# Stated goal
Using the data below, return the stretch from the line that contains "Write the bpy" through the line that contains "COL = scene.collection", both included, exactly as it stands and nothing beyond it.

# Dataset rows
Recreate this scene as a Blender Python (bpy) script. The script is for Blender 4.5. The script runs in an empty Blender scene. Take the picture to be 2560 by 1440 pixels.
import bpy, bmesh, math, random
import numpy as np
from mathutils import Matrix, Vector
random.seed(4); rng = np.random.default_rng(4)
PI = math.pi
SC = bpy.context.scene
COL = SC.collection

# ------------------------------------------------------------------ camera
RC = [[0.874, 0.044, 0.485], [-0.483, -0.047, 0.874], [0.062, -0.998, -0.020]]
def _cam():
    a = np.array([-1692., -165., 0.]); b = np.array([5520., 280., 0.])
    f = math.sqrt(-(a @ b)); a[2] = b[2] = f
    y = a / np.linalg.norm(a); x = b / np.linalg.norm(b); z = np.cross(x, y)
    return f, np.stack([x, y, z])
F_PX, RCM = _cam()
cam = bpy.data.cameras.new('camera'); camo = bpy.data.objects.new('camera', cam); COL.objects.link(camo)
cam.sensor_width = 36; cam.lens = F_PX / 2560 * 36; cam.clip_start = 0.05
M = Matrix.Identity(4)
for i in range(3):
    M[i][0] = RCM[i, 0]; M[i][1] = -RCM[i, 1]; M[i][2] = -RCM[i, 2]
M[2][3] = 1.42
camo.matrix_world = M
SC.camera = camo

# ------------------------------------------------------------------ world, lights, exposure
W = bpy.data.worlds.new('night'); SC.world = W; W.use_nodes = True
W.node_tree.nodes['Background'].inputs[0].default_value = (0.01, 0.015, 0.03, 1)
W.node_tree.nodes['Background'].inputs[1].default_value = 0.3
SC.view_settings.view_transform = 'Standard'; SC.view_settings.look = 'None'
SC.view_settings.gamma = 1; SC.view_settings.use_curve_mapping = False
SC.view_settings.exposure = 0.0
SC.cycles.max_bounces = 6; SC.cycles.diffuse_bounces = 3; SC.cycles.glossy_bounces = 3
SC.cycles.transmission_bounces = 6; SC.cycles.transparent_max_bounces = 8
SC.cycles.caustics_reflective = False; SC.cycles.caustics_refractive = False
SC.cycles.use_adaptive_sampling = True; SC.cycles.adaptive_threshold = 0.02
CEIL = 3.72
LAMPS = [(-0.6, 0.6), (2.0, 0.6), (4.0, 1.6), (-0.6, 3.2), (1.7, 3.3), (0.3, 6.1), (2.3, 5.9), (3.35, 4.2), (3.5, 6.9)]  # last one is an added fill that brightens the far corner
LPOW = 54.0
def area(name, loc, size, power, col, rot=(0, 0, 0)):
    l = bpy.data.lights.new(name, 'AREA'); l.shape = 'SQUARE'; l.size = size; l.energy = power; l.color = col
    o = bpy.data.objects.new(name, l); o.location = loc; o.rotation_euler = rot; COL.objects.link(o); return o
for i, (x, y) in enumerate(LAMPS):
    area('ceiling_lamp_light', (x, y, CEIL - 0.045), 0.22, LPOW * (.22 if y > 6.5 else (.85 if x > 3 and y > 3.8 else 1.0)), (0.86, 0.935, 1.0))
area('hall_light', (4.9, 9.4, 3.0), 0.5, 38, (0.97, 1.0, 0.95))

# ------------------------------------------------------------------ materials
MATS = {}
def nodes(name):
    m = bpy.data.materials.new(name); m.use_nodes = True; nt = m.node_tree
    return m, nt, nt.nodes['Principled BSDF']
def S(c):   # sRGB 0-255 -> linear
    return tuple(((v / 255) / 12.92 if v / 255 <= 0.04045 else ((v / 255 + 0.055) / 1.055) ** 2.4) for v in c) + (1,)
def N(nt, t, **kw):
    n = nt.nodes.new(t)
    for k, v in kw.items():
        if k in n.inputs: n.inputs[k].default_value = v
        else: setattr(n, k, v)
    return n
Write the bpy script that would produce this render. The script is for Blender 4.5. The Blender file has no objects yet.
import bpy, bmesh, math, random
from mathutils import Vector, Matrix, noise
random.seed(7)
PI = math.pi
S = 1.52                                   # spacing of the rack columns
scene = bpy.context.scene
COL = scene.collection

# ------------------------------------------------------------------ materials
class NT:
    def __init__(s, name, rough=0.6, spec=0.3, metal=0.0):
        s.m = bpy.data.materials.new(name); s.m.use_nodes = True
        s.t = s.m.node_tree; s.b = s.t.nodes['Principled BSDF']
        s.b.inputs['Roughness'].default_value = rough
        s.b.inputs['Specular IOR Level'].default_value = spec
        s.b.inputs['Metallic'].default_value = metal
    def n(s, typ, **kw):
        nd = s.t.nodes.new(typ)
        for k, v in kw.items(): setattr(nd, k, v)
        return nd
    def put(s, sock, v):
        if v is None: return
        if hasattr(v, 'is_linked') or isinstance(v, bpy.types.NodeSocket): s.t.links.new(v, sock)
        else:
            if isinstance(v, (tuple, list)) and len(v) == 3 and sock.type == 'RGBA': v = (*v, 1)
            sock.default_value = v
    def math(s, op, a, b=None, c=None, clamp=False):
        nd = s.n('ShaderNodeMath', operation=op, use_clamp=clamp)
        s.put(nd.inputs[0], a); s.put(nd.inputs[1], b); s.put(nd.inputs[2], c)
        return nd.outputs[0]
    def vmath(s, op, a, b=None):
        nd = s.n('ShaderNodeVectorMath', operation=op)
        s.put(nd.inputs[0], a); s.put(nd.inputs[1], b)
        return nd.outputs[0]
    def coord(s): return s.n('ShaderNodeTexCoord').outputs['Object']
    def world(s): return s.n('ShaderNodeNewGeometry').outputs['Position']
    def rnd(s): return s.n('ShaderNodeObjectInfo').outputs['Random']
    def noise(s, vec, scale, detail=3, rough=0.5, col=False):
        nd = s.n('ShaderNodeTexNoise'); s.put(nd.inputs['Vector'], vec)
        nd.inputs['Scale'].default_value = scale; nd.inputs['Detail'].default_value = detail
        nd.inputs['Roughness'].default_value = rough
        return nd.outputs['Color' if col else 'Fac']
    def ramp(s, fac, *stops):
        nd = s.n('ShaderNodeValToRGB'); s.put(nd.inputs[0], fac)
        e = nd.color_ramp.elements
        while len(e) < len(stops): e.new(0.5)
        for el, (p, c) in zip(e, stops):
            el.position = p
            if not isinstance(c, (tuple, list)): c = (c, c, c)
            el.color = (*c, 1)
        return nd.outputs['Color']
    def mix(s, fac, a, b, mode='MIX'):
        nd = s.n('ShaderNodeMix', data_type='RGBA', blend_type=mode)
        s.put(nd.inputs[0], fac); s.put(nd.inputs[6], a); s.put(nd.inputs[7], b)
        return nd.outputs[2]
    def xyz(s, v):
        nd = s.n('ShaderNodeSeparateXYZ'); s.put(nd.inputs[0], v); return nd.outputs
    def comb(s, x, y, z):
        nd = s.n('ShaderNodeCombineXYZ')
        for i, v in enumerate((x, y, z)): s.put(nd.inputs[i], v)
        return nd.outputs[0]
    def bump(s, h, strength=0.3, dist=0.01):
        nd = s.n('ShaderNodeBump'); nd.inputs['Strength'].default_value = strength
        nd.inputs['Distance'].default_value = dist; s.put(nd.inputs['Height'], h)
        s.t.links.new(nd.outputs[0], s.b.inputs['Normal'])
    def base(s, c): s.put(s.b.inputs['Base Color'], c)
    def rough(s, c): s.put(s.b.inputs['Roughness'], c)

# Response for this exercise
Write the bpy script that would produce this render. The script is for Blender 4.5. The Blender file has no objects yet.
import bpy, bmesh, math, random
from mathutils import Vector, Matrix, noise
random.seed(7)
PI = math.pi
S = 1.52                                   # spacing of the rack columns
scene = bpy.context.scene
COL = scene.collection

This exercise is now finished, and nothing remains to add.